**What you will do:**
Pull out exactly the lines from the line containing "Recreate this scene" to the line containing "C = S.collection", both lines included, with pictures removed from the copy.

# start of Entries shown

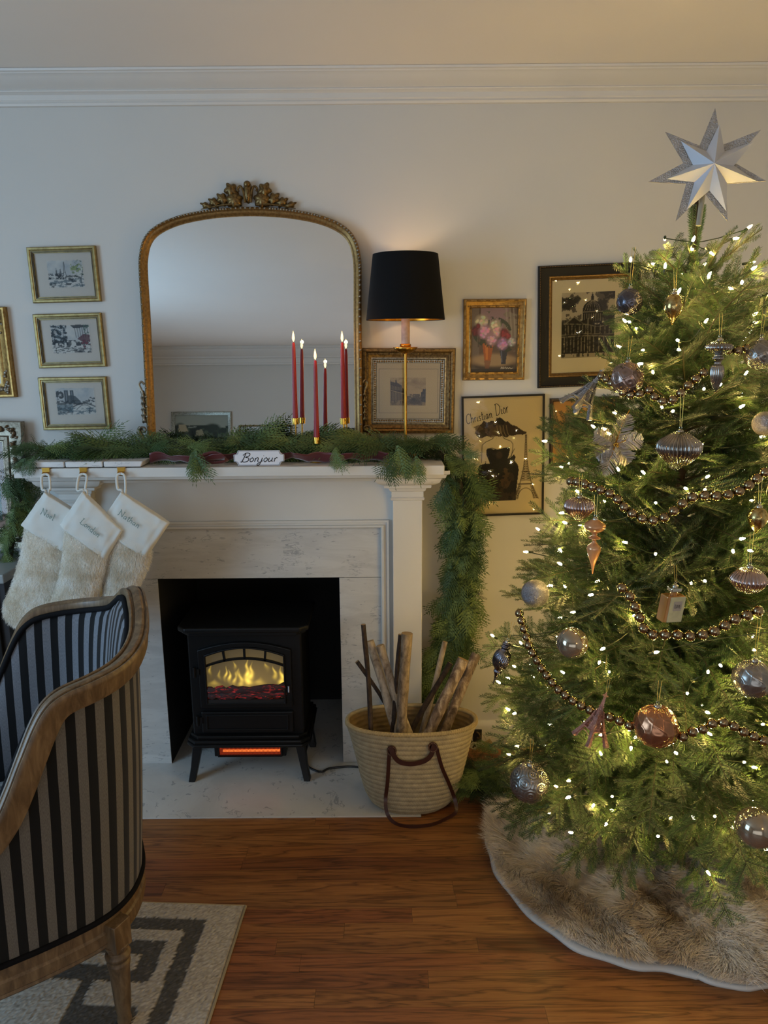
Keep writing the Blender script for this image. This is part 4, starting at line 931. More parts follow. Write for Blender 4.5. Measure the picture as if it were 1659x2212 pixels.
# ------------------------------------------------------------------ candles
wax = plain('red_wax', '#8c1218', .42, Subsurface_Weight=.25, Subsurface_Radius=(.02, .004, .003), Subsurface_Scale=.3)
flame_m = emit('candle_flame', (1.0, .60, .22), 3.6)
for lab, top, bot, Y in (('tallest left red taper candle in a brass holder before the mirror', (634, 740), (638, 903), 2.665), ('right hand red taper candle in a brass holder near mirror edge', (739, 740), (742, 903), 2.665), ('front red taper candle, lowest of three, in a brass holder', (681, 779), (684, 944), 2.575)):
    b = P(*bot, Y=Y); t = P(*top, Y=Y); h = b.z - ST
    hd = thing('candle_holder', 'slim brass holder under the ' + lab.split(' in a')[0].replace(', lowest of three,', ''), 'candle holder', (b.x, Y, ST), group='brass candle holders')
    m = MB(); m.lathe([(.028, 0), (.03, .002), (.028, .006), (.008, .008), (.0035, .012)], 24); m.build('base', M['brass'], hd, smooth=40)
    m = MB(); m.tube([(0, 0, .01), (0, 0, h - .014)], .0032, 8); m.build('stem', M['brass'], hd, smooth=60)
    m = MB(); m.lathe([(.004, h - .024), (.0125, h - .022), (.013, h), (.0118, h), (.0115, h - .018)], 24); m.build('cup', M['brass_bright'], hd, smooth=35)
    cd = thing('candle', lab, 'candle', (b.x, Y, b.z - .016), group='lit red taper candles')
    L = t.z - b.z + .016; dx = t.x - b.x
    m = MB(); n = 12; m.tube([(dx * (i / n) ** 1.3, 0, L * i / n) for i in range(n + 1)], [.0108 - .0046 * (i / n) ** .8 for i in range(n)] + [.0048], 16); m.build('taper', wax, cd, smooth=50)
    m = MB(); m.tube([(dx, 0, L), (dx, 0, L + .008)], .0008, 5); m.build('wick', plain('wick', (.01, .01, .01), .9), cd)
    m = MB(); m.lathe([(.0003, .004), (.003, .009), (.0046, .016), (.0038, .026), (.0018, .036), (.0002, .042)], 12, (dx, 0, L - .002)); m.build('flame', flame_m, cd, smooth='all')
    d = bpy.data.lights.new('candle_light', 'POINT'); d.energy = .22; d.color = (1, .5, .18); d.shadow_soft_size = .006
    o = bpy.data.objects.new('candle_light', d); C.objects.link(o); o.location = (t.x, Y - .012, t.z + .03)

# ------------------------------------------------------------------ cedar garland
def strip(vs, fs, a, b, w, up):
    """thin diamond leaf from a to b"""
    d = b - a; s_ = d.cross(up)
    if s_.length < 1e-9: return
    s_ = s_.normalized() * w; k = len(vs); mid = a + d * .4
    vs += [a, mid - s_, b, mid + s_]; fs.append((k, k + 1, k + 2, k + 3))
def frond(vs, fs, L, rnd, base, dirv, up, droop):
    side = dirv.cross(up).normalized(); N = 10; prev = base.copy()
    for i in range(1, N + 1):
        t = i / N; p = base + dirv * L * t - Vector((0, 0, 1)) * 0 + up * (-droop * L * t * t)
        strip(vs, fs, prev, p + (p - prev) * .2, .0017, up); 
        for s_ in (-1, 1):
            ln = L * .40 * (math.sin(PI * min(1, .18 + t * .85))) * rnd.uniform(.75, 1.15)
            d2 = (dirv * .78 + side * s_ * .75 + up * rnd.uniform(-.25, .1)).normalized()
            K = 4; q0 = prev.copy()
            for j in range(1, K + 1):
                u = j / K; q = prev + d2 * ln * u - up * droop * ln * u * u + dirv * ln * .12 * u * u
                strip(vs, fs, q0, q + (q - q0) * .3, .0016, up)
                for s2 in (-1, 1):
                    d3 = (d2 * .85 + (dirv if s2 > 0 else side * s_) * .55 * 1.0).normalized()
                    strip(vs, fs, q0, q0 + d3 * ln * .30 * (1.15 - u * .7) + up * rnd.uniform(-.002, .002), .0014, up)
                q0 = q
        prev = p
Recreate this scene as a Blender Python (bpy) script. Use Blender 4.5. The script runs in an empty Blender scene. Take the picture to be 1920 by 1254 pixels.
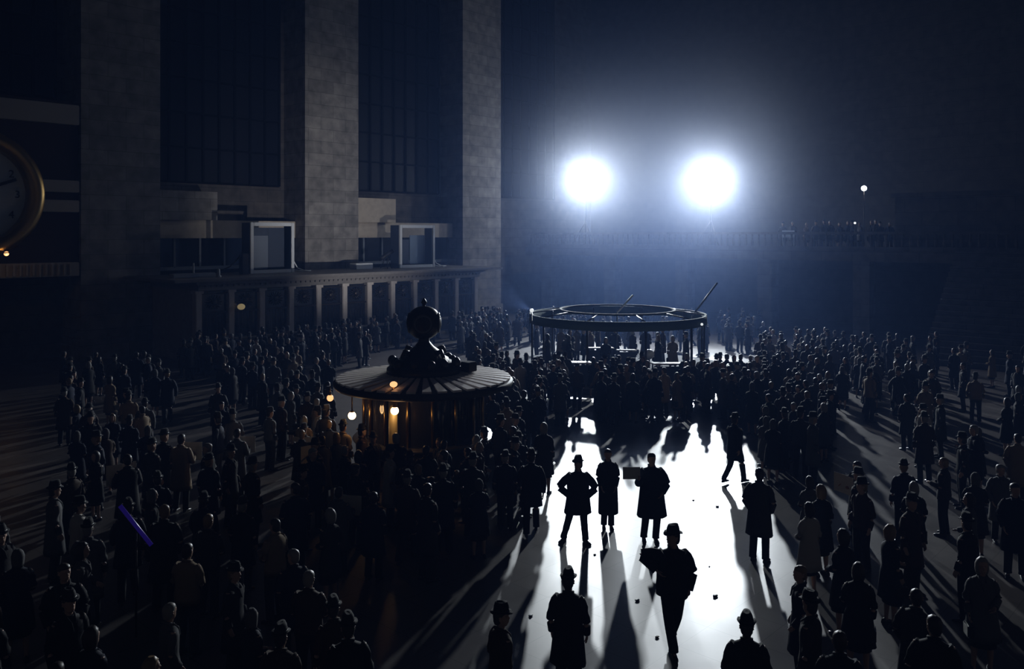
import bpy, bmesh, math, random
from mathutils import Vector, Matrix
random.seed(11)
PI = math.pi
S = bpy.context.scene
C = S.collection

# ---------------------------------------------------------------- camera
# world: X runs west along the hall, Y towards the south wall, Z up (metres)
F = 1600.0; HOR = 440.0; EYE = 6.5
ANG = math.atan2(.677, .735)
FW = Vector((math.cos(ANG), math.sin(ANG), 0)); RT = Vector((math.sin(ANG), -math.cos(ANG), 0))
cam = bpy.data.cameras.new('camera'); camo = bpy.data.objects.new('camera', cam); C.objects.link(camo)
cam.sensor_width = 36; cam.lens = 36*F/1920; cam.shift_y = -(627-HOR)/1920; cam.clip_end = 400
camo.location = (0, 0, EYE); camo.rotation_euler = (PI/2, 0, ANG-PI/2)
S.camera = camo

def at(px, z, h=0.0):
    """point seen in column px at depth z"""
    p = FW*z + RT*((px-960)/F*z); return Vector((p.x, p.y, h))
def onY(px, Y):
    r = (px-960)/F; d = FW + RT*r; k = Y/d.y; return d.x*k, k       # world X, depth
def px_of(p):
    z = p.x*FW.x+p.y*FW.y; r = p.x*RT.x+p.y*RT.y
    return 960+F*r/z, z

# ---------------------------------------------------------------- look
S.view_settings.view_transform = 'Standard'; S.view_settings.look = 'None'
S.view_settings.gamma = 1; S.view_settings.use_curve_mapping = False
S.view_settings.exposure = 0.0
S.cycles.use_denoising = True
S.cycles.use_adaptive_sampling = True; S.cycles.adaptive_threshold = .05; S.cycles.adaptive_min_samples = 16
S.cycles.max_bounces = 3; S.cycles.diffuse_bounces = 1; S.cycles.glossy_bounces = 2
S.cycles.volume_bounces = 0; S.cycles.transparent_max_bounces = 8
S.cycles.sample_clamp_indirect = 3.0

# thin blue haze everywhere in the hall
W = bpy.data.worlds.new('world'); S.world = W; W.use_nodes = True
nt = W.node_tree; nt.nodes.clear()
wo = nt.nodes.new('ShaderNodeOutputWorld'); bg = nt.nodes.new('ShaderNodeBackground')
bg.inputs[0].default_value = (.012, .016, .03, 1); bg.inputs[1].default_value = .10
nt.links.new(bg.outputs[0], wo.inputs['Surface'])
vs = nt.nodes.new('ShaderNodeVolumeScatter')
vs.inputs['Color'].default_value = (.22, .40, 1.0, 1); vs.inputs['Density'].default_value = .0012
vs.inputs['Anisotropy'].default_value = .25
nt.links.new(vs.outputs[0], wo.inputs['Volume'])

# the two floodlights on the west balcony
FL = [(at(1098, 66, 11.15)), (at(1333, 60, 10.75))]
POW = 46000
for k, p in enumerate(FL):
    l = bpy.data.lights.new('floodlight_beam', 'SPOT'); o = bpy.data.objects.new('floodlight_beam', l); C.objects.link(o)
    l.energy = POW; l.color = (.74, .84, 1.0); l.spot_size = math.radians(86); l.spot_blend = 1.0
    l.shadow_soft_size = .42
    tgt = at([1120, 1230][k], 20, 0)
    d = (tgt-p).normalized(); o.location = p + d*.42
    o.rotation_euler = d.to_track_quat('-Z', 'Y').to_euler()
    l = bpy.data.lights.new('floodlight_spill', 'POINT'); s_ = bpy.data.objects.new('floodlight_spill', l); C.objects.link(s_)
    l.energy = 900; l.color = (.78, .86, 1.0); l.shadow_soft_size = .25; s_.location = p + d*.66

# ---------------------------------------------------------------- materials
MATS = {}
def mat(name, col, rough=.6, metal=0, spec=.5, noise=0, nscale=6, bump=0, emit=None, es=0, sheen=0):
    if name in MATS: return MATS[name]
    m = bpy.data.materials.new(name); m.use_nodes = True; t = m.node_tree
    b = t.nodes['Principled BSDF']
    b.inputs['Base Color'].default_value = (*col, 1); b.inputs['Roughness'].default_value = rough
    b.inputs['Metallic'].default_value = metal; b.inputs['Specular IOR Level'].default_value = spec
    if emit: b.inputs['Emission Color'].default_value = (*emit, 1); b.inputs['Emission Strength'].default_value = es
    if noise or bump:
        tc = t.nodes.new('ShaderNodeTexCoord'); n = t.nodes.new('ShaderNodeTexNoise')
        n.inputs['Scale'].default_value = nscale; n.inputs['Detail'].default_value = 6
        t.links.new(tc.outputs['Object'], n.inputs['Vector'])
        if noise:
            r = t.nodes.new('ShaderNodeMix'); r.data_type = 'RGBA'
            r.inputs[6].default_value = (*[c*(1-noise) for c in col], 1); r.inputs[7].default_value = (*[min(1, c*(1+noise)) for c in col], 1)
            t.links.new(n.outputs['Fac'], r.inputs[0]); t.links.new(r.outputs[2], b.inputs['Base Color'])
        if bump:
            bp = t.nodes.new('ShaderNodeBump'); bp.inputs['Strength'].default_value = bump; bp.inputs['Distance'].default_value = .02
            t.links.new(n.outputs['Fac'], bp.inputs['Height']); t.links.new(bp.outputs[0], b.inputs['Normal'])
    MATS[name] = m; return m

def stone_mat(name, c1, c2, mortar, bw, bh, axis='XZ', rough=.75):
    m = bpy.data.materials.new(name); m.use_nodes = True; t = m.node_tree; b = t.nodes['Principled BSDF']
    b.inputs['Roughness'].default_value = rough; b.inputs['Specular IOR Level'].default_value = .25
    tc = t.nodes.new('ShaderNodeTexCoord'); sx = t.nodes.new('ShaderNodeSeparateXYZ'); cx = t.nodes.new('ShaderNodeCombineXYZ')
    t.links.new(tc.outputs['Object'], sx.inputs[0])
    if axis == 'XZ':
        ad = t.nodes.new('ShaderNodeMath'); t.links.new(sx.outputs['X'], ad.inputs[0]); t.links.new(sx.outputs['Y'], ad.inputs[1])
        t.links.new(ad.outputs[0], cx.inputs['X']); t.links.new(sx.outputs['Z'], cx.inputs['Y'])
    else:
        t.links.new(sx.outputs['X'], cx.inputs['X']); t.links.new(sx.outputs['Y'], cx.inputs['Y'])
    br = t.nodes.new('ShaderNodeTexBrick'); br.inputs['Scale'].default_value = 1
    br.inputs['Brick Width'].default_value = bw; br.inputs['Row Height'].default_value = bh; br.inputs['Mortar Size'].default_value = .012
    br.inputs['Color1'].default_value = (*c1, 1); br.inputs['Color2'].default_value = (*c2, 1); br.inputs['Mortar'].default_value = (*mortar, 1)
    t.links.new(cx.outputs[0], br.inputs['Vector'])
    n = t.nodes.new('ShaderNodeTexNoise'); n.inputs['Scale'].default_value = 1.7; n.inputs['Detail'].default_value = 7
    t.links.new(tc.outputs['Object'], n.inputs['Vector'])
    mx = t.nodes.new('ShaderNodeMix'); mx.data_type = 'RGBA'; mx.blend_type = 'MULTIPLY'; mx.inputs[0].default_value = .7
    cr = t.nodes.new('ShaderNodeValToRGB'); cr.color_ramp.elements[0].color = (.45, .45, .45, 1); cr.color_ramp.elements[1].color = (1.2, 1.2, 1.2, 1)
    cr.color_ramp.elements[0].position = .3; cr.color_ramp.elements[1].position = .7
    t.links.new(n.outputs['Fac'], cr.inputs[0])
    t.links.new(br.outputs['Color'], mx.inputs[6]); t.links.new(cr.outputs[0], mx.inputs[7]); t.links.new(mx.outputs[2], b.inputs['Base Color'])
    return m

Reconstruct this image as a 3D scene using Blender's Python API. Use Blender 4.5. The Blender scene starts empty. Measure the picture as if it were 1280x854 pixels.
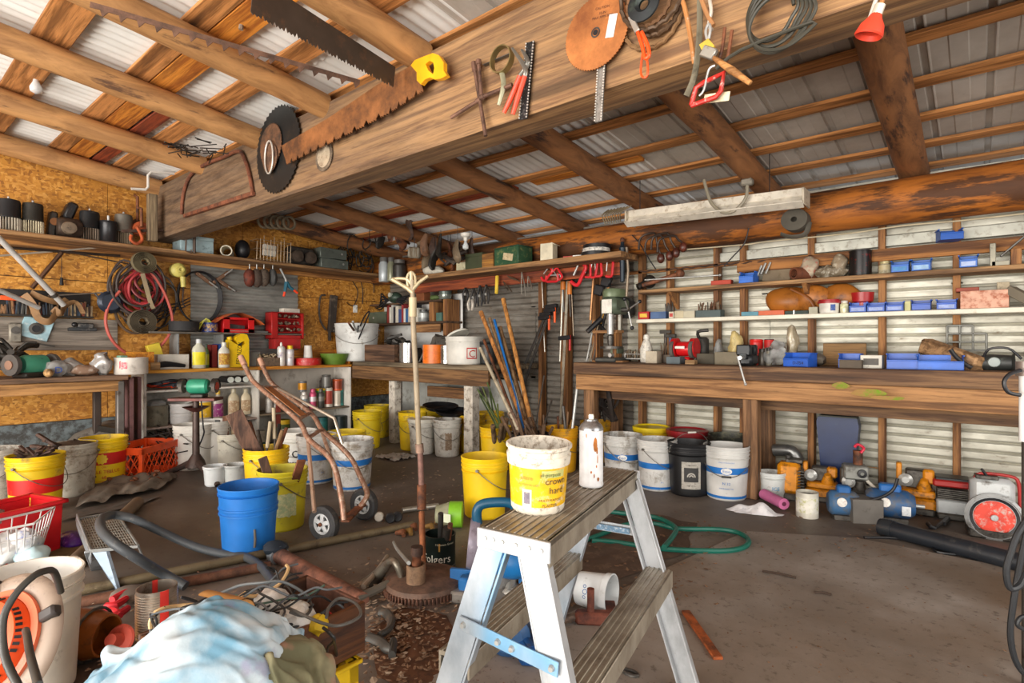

# end of Entries shown

**Written answer:**
Recreate this scene as a Blender Python (bpy) script. Use Blender 4.5. The script runs in an empty Blender scene. Take the picture to be 1920 by 1254 pixels.
import bpy, bmesh, math, random
from mathutils import Vector, Matrix
random.seed(11)
PI = math.pi
S = bpy.context.scene
C = S.collection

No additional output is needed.